» **The request**: Nothing outside the stretch should be returned: give exactly the lines from the line containing "dl, cen2, O2, fk2, _" through the line containing "blob_tree('edge_tree', BR, 26.0, (1800, 800), .10, 'dark", including both.

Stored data
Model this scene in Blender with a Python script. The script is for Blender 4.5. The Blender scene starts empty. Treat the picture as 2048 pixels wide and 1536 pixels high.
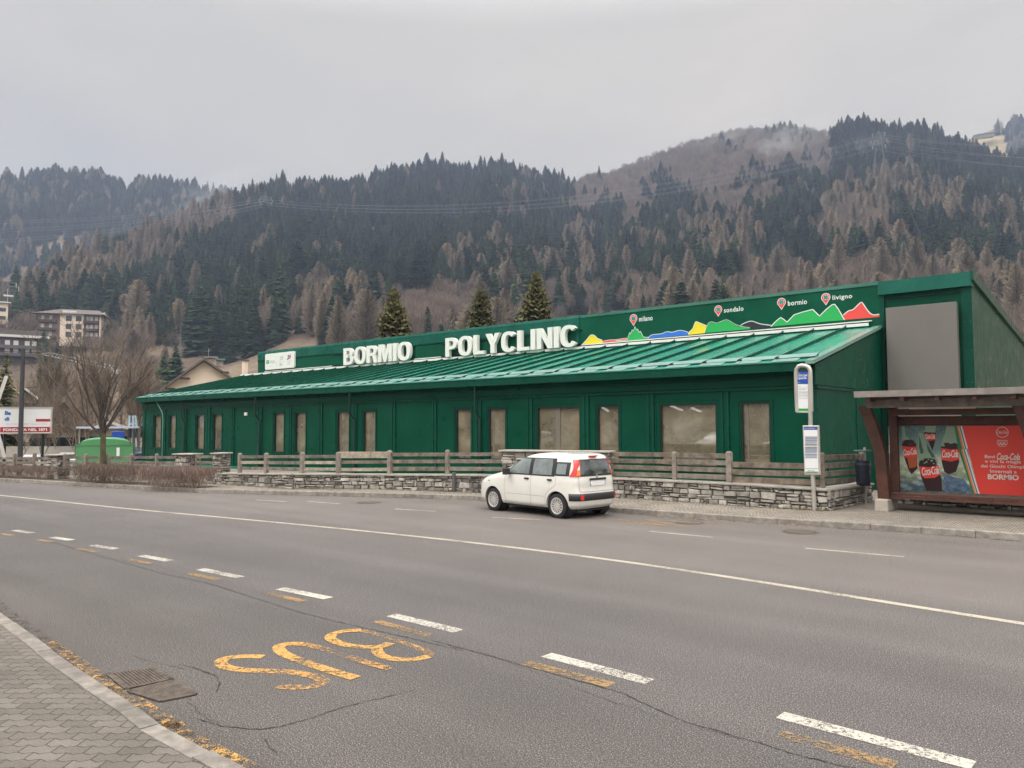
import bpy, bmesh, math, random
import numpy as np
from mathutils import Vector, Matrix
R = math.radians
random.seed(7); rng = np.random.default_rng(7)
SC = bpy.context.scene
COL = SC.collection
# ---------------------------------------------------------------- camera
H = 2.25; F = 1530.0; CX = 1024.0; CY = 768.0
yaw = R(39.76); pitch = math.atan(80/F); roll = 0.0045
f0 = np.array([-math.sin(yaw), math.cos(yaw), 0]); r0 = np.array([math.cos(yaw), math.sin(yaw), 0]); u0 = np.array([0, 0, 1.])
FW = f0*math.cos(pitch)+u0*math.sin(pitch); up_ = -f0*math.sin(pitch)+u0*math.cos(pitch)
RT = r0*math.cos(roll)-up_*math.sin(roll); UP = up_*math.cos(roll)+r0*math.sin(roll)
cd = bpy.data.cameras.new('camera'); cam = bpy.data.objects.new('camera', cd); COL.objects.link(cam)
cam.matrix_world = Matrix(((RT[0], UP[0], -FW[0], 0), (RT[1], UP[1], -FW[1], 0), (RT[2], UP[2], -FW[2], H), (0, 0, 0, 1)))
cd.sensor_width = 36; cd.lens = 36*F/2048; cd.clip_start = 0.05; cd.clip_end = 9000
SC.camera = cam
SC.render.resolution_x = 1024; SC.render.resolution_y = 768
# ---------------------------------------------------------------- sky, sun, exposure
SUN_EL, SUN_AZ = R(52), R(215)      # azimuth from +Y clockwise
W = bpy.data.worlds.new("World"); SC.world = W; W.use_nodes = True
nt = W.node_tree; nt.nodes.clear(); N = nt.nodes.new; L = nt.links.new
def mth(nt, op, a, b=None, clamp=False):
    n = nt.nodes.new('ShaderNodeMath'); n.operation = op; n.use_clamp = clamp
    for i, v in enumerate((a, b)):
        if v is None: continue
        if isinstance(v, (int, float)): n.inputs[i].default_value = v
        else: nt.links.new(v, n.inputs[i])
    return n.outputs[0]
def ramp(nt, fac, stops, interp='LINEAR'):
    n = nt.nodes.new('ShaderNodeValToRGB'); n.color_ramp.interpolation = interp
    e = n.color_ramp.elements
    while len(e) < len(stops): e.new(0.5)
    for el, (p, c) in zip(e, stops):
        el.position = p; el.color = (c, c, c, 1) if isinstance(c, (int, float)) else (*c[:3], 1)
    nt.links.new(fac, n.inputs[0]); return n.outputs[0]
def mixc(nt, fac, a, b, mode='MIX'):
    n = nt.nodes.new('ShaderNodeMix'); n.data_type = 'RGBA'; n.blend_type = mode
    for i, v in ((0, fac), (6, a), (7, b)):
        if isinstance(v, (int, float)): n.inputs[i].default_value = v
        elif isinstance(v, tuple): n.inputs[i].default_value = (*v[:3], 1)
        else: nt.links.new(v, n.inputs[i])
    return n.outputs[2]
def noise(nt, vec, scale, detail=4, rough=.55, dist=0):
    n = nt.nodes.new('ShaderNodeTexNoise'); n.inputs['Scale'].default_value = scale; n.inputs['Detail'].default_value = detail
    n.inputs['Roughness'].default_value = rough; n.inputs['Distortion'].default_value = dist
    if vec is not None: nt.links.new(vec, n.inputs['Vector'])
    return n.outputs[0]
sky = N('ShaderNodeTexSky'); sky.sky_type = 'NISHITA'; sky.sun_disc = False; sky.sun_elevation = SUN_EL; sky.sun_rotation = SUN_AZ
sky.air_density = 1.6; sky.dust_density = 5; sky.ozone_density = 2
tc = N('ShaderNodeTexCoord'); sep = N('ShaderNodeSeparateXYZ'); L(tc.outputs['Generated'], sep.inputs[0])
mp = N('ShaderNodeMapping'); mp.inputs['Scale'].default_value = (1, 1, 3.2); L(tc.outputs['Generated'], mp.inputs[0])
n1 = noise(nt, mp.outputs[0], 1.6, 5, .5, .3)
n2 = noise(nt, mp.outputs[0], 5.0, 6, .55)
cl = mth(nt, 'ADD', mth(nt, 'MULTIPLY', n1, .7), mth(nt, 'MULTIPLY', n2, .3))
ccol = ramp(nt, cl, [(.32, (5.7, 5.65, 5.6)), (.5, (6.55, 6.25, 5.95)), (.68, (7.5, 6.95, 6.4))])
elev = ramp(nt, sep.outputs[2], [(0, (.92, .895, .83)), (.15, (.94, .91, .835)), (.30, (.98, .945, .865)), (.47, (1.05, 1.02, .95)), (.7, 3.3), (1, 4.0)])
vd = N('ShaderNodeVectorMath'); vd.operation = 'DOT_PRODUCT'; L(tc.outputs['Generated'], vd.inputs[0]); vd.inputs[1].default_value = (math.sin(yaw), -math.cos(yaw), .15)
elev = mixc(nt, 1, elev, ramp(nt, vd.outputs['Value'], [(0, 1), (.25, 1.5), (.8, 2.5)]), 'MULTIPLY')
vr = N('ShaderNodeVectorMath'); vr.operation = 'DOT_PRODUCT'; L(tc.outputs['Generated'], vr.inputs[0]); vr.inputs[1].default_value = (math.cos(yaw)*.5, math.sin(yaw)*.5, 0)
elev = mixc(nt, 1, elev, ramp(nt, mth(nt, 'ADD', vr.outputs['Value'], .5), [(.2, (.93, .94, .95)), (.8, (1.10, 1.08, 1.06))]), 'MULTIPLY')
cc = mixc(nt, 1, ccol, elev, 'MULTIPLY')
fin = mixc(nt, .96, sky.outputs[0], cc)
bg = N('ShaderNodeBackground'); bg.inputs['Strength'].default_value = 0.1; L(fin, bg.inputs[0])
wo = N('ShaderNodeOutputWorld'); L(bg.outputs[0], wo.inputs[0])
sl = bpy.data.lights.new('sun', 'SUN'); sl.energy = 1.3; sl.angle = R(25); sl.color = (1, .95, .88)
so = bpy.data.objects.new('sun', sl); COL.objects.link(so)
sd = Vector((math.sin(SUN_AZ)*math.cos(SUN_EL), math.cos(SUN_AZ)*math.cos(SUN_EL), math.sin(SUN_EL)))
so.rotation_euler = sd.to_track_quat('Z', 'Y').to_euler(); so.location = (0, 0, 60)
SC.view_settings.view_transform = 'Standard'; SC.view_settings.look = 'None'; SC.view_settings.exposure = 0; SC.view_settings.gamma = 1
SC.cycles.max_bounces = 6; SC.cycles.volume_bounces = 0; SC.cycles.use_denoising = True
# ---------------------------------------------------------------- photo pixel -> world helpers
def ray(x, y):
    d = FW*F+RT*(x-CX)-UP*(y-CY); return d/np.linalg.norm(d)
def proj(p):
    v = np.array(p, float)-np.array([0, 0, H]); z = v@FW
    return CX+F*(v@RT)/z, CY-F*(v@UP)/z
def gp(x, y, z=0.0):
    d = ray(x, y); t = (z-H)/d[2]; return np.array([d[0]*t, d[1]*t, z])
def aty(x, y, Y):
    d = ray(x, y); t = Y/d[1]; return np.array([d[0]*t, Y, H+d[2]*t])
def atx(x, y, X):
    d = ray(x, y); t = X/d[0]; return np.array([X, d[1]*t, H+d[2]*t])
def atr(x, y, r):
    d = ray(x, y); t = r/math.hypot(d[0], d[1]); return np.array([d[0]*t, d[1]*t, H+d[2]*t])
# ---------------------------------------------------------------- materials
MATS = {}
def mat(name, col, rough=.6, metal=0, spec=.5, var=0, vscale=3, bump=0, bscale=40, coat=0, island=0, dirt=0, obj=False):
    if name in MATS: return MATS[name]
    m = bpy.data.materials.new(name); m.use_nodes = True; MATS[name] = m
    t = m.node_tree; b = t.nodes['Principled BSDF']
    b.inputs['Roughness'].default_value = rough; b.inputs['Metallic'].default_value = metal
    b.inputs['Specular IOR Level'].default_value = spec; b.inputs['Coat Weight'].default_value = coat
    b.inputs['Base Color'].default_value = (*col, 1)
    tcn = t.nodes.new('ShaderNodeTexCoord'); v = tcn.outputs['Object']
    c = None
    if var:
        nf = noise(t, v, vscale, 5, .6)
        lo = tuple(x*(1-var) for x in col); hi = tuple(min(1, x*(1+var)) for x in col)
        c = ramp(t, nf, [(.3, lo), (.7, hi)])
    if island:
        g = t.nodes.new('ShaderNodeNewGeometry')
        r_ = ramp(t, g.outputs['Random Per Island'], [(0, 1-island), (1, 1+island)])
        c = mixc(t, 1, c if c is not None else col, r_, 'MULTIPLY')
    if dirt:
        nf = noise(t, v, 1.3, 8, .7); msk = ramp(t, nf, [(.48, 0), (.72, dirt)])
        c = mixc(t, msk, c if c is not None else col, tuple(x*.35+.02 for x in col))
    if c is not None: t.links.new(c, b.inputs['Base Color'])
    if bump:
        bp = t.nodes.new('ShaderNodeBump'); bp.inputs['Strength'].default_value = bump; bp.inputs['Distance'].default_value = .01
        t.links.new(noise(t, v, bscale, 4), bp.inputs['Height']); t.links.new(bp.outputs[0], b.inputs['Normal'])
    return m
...
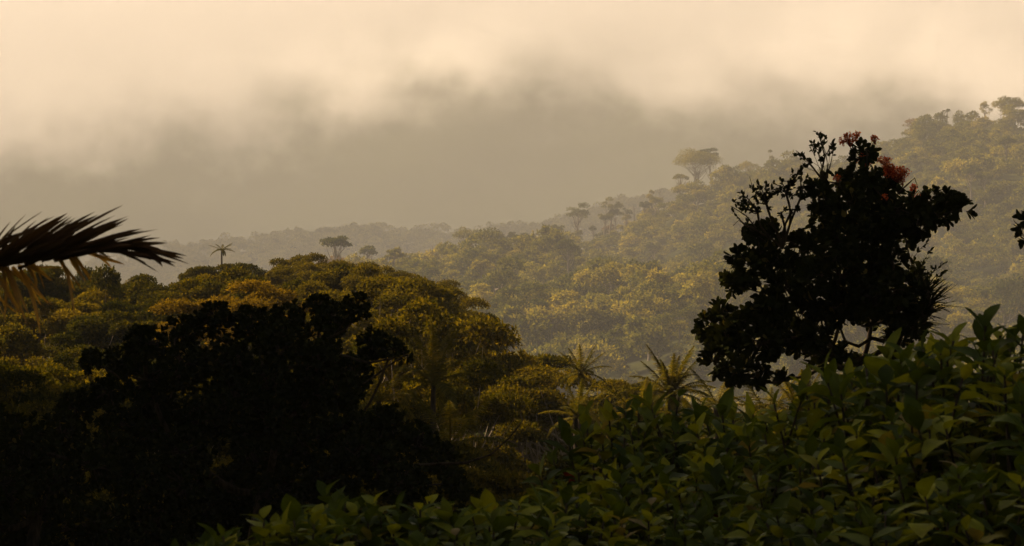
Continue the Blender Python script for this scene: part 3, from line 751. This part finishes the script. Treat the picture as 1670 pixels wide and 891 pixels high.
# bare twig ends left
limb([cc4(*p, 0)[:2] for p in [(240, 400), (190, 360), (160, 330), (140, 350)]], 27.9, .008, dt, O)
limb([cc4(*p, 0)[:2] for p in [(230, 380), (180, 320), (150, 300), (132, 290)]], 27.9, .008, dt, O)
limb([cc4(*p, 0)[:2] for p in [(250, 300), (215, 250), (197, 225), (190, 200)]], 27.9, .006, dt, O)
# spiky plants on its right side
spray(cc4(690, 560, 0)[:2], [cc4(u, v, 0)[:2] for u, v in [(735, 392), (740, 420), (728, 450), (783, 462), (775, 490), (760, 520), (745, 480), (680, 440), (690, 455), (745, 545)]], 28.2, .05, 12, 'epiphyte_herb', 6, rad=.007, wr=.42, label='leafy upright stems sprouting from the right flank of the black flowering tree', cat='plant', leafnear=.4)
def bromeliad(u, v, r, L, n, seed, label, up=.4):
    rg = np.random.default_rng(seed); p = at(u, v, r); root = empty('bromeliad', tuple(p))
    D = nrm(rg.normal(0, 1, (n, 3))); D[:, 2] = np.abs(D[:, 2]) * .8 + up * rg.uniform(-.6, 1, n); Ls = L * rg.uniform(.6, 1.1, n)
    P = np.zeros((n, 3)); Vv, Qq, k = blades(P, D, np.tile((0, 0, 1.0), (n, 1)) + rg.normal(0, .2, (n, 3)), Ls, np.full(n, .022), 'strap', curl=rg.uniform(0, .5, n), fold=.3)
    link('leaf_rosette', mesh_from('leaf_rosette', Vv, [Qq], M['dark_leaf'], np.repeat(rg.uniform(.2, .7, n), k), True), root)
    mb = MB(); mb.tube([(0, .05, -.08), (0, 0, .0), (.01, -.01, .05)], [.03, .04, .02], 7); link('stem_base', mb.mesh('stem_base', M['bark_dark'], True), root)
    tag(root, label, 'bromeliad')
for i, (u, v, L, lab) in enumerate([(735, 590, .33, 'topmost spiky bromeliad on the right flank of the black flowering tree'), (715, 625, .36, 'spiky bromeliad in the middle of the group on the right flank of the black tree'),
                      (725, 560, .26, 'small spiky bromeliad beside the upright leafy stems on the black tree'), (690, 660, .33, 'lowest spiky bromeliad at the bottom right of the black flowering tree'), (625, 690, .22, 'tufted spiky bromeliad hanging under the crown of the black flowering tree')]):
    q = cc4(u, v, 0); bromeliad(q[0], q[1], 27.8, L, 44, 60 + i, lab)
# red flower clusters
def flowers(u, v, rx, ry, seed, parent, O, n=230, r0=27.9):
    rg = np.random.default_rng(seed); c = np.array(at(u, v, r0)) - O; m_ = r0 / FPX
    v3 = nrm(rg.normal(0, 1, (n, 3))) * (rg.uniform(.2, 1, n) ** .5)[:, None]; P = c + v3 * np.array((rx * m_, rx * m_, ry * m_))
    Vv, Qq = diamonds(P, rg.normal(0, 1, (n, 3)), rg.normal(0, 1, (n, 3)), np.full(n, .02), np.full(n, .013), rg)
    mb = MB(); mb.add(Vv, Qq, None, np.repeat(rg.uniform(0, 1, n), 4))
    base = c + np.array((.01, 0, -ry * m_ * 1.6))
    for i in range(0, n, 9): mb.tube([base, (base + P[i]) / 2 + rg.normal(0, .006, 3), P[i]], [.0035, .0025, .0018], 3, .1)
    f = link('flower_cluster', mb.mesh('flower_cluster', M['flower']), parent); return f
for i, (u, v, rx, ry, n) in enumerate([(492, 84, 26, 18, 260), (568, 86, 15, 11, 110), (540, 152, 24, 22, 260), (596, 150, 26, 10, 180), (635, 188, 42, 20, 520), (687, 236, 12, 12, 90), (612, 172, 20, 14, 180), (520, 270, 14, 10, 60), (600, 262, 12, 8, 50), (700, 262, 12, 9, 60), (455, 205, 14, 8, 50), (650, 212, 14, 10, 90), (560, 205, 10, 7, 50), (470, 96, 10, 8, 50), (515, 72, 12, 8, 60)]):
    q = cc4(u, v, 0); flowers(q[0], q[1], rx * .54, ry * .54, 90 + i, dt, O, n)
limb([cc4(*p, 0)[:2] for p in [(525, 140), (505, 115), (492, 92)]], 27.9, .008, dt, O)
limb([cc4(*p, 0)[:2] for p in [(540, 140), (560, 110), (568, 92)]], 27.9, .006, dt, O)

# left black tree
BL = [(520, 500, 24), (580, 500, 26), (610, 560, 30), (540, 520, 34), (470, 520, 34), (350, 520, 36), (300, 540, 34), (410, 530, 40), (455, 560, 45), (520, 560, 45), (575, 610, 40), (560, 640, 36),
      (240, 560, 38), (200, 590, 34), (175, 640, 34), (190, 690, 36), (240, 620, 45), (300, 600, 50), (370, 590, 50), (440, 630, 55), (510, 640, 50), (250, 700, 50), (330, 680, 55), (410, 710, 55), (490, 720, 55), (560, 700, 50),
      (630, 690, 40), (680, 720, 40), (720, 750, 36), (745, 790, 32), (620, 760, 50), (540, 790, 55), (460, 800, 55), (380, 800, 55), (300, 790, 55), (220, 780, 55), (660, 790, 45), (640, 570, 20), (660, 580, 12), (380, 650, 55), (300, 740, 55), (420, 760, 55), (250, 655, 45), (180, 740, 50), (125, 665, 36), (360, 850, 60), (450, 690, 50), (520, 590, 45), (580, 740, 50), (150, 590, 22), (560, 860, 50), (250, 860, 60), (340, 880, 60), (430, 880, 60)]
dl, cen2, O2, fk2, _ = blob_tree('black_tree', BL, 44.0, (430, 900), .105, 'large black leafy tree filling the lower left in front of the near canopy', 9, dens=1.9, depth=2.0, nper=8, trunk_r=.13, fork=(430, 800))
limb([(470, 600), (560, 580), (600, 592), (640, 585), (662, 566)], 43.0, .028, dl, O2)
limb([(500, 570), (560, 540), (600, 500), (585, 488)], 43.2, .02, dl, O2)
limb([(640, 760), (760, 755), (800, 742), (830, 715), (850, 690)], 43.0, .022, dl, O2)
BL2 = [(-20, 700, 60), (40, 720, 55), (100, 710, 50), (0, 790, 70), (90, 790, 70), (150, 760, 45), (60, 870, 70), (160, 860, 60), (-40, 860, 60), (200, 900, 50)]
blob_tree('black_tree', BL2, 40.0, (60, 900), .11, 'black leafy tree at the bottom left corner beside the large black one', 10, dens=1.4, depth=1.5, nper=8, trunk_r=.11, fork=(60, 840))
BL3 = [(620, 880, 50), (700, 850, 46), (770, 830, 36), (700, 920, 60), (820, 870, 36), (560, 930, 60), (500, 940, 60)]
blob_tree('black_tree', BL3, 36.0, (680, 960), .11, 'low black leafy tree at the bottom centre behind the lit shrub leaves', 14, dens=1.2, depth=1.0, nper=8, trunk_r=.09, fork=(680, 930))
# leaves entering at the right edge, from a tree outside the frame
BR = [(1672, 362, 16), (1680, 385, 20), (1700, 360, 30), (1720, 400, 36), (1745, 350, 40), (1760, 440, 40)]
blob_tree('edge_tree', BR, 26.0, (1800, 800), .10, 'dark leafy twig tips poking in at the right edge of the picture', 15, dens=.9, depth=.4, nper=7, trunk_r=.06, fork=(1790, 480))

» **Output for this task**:
dl, cen2, O2, fk2, _ = blob_tree('black_tree', BL, 44.0, (430, 900), .105, 'large black leafy tree filling the lower left in front of the near canopy', 9, dens=1.9, depth=2.0, nper=8, trunk_r=.13, fork=(430, 800))
limb([(470, 600), (560, 580), (600, 592), (640, 585), (662, 566)], 43.0, .028, dl, O2)
limb([(500, 570), (560, 540), (600, 500), (585, 488)], 43.2, .02, dl, O2)
limb([(640, 760), (760, 755), (800, 742), (830, 715), (850, 690)], 43.0, .022, dl, O2)
BL2 = [(-20, 700, 60), (40, 720, 55), (100, 710, 50), (0, 790, 70), (90, 790, 70), (150, 760, 45), (60, 870, 70), (160, 860, 60), (-40, 860, 60), (200, 900, 50)]
blob_tree('black_tree', BL2, 40.0, (60, 900), .11, 'black leafy tree at the bottom left corner beside the large black one', 10, dens=1.4, depth=1.5, nper=8, trunk_r=.11, fork=(60, 840))
BL3 = [(620, 880, 50), (700, 850, 46), (770, 830, 36), (700, 920, 60), (820, 870, 36), (560, 930, 60), (500, 940, 60)]
blob_tree('black_tree', BL3, 36.0, (680, 960), .11, 'low black leafy tree at the bottom centre behind the lit shrub leaves', 14, dens=1.2, depth=1.0, nper=8, trunk_r=.09, fork=(680, 930))
# leaves entering at the right edge, from a tree outside the frame
BR = [(1672, 362, 16), (1680, 385, 20), (1700, 360, 30), (1720, 400, 36), (1745, 350, 40), (1760, 440, 40)]
blob_tree('edge_tree', BR, 26.0, (1800, 800), .10, 'dark leafy twig tips poking in at the right edge of the picture', 15, dens=.9, depth=.4, nper=7, trunk_r=.06, fork=(1790, 480))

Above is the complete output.